━━━ Records for this exercise ━━━

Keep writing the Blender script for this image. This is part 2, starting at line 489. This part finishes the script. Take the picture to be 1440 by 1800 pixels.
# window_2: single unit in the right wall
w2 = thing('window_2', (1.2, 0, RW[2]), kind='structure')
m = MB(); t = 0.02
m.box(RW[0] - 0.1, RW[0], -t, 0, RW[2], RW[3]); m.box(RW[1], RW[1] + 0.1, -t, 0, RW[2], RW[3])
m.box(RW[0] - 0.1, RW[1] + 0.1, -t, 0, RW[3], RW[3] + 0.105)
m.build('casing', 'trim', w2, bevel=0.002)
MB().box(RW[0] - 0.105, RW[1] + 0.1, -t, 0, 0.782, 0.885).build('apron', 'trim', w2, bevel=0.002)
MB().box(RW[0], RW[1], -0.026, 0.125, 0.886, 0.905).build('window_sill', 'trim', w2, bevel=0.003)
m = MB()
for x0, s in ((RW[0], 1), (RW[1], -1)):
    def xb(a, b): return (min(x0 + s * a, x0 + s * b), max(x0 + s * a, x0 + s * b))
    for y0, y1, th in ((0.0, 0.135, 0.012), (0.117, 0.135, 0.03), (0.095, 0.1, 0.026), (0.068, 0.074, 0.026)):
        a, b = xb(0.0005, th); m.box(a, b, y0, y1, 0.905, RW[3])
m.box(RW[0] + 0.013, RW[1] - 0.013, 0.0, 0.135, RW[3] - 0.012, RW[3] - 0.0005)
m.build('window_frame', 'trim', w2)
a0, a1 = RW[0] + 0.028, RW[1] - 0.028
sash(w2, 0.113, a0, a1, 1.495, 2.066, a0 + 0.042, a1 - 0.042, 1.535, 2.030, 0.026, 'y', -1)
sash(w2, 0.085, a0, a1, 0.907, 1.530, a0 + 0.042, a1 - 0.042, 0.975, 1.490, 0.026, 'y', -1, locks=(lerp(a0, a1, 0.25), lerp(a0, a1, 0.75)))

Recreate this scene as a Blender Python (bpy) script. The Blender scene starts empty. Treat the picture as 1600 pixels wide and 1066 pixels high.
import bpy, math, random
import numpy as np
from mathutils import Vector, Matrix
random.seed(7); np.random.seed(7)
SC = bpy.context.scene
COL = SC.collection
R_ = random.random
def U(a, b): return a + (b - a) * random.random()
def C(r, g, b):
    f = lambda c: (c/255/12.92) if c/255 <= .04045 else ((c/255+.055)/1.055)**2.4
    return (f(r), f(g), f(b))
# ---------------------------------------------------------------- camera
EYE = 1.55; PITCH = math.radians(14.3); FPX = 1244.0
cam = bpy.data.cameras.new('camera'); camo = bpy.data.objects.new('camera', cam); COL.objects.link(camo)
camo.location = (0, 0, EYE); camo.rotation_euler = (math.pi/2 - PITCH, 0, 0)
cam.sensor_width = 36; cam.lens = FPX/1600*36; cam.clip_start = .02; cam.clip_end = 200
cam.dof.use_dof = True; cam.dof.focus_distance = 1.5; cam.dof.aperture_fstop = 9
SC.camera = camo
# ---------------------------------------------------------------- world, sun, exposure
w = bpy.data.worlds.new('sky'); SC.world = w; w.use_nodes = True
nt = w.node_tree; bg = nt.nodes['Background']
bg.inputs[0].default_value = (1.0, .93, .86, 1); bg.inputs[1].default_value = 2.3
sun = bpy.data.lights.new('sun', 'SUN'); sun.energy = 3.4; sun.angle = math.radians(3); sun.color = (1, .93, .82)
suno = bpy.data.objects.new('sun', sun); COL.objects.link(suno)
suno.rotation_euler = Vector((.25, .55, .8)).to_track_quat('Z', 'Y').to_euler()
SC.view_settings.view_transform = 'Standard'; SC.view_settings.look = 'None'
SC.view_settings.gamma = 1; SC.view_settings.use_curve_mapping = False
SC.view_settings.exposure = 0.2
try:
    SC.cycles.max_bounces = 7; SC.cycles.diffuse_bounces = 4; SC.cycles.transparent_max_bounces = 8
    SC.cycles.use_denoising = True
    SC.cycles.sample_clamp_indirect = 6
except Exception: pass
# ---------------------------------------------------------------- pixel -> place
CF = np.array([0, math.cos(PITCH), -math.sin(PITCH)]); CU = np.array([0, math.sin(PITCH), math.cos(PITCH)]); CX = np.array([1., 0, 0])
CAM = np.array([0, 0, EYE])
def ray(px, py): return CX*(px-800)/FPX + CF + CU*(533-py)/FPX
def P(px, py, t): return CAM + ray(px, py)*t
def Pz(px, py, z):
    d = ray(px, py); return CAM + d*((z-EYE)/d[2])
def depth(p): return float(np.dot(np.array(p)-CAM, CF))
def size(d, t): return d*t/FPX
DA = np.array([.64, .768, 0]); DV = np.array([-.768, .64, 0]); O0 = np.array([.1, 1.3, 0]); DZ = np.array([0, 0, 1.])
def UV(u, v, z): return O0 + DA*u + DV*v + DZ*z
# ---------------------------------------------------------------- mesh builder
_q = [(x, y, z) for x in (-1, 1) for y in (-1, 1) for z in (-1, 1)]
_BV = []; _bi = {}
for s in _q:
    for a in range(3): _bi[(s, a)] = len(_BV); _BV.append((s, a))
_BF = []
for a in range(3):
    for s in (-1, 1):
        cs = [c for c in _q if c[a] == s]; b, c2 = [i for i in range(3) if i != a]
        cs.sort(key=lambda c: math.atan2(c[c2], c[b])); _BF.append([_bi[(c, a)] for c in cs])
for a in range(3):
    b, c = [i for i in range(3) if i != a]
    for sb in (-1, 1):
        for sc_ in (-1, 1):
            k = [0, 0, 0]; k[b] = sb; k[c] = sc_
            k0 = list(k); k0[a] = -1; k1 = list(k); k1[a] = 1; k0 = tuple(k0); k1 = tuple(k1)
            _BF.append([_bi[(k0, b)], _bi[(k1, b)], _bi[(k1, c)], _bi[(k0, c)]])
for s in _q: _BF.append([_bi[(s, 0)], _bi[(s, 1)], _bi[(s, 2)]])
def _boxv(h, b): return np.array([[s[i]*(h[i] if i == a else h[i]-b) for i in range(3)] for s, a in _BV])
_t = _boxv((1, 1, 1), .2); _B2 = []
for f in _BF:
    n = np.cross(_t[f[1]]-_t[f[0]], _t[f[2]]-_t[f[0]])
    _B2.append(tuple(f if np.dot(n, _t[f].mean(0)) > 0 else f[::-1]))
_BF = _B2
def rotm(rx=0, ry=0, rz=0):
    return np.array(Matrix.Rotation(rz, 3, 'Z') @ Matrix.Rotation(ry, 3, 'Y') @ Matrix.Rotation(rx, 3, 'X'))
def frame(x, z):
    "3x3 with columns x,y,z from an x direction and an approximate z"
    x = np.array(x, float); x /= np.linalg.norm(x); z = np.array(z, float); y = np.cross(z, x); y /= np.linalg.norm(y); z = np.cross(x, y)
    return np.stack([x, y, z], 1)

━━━

- _Aim of the task_: Transcribe every record above exactly as it appears.

- _Output for this task_:
Keep writing the Blender script for this image. This is part 2, starting at line 489. This part finishes the script. Take the picture to be 1440 by 1800 pixels.
# window_2: single unit in the right wall
w2 = thing('window_2', (1.2, 0, RW[2]), kind='structure')
m = MB(); t = 0.02
m.box(RW[0] - 0.1, RW[0], -t, 0, RW[2], RW[3]); m.box(RW[1], RW[1] + 0.1, -t, 0, RW[2], RW[3])
m.box(RW[0] - 0.1, RW[1] + 0.1, -t, 0, RW[3], RW[3] + 0.105)
m.build('casing', 'trim', w2, bevel=0.002)
MB().box(RW[0] - 0.105, RW[1] + 0.1, -t, 0, 0.782, 0.885).build('apron', 'trim', w2, bevel=0.002)
MB().box(RW[0], RW[1], -0.026, 0.125, 0.886, 0.905).build('window_sill', 'trim', w2, bevel=0.003)
m = MB()
for x0, s in ((RW[0], 1), (RW[1], -1)):
    def xb(a, b): return (min(x0 + s * a, x0 + s * b), max(x0 + s * a, x0 + s * b))
    for y0, y1, th in ((0.0, 0.135, 0.012), (0.117, 0.135, 0.03), (0.095, 0.1, 0.026), (0.068, 0.074, 0.026)):
        a, b = xb(0.0005, th); m.box(a, b, y0, y1, 0.905, RW[3])
m.box(RW[0] + 0.013, RW[1] - 0.013, 0.0, 0.135, RW[3] - 0.012, RW[3] - 0.0005)
m.build('window_frame', 'trim', w2)
a0, a1 = RW[0] + 0.028, RW[1] - 0.028
sash(w2, 0.113, a0, a1, 1.495, 2.066, a0 + 0.042, a1 - 0.042, 1.535, 2.030, 0.026, 'y', -1)
sash(w2, 0.085, a0, a1, 0.907, 1.530, a0 + 0.042, a1 - 0.042, 0.975, 1.490, 0.026, 'y', -1, locks=(lerp(a0, a1, 0.25), lerp(a0, a1, 0.75)))

Recreate this scene as a Blender Python (bpy) script. The Blender scene starts empty. Treat the picture as 1600 pixels wide and 1066 pixels high.
import bpy, math, random
import numpy as np
from mathutils import Vector, Matrix
random.seed(7); np.random.seed(7)
SC = bpy.context.scene
COL = SC.collection
R_ = random.random
def U(a, b): return a + (b - a) * random.random()
def C(r, g, b):
    f = lambda c: (c/255/12.92) if c/255 <= .04045 else ((c/255+.055)/1.055)**2.4
    return (f(r), f(g), f(b))
# ---------------------------------------------------------------- camera
EYE = 1.55; PITCH = math.radians(14.3); FPX = 1244.0
cam = bpy.data.cameras.new('camera'); camo = bpy.data.objects.new('camera', cam); COL.objects.link(camo)
camo.location = (0, 0, EYE); camo.rotation_euler = (math.pi/2 - PITCH, 0, 0)
cam.sensor_width = 36; cam.lens = FPX/1600*36; cam.clip_start = .02; cam.clip_end = 200
cam.dof.use_dof = True; cam.dof.focus_distance = 1.5; cam.dof.aperture_fstop = 9
SC.camera = camo
# ---------------------------------------------------------------- world, sun, exposure
w = bpy.data.worlds.new('sky'); SC.world = w; w.use_nodes = True
nt = w.node_tree; bg = nt.nodes['Background']
bg.inputs[0].default_value = (1.0, .93, .86, 1); bg.inputs[1].default_value = 2.3
sun = bpy.data.lights.new('sun', 'SUN'); sun.energy = 3.4; sun.angle = math.radians(3); sun.color = (1, .93, .82)
suno = bpy.data.objects.new('sun', sun); COL.objects.link(suno)
suno.rotation_euler = Vector((.25, .55, .8)).to_track_quat('Z', 'Y').to_euler()
SC.view_settings.view_transform = 'Standard'; SC.view_settings.look = 'None'
SC.view_settings.gamma = 1; SC.view_settings.use_curve_mapping = False
SC.view_settings.exposure = 0.2
try:
    SC.cycles.max_bounces = 7; SC.cycles.diffuse_bounces = 4; SC.cycles.transparent_max_bounces = 8
    SC.cycles.use_denoising = True
    SC.cycles.sample_clamp_indirect = 6
except Exception: pass
# ---------------------------------------------------------------- pixel -> place
CF = np.array([0, math.cos(PITCH), -math.sin(PITCH)]); CU = np.array([0, math.sin(PITCH), math.cos(PITCH)]); CX = np.array([1., 0, 0])
CAM = np.array([0, 0, EYE])
def ray(px, py): return CX*(px-800)/FPX + CF + CU*(533-py)/FPX
def P(px, py, t): return CAM + ray(px, py)*t
def Pz(px, py, z):
    d = ray(px, py); return CAM + d*((z-EYE)/d[2])
def depth(p): return float(np.dot(np.array(p)-CAM, CF))
def size(d, t): return d*t/FPX
DA = np.array([.64, .768, 0]); DV = np.array([-.768, .64, 0]); O0 = np.array([.1, 1.3, 0]); DZ = np.array([0, 0, 1.])
def UV(u, v, z): return O0 + DA*u + DV*v + DZ*z
# ---------------------------------------------------------------- mesh builder
_q = [(x, y, z) for x in (-1, 1) for y in (-1, 1) for z in (-1, 1)]
_BV = []; _bi = {}
for s in _q:
    for a in range(3): _bi[(s, a)] = len(_BV); _BV.append((s, a))
_BF = []
for a in range(3):
    for s in (-1, 1):
        cs = [c for c in _q if c[a] == s]; b, c2 = [i for i in range(3) if i != a]
        cs.sort(key=lambda c: math.atan2(c[c2], c[b])); _BF.append([_bi[(c, a)] for c in cs])
for a in range(3):
    b, c = [i for i in range(3) if i != a]
    for sb in (-1, 1):
        for sc_ in (-1, 1):
            k = [0, 0, 0]; k[b] = sb; k[c] = sc_
            k0 = list(k); k0[a] = -1; k1 = list(k); k1[a] = 1; k0 = tuple(k0); k1 = tuple(k1)
            _BF.append([_bi[(k0, b)], _bi[(k1, b)], _bi[(k1, c)], _bi[(k0, c)]])
for s in _q: _BF.append([_bi[(s, 0)], _bi[(s, 1)], _bi[(s, 2)]])
def _boxv(h, b): return np.array([[s[i]*(h[i] if i == a else h[i]-b) for i in range(3)] for s, a in _BV])
_t = _boxv((1, 1, 1), .2); _B2 = []
for f in _BF:
    n = np.cross(_t[f[1]]-_t[f[0]], _t[f[2]]-_t[f[0]])
    _B2.append(tuple(f if np.dot(n, _t[f].mean(0)) > 0 else f[::-1]))
_BF = _B2
def rotm(rx=0, ry=0, rz=0):
    return np.array(Matrix.Rotation(rz, 3, 'Z') @ Matrix.Rotation(ry, 3, 'Y') @ Matrix.Rotation(rx, 3, 'X'))
def frame(x, z):
    "3x3 with columns x,y,z from an x direction and an approximate z"
    x = np.array(x, float); x /= np.linalg.norm(x); z = np.array(z, float); y = np.cross(z, x); y /= np.linalg.norm(y); z = np.cross(x, y)
    return np.stack([x, y, z], 1)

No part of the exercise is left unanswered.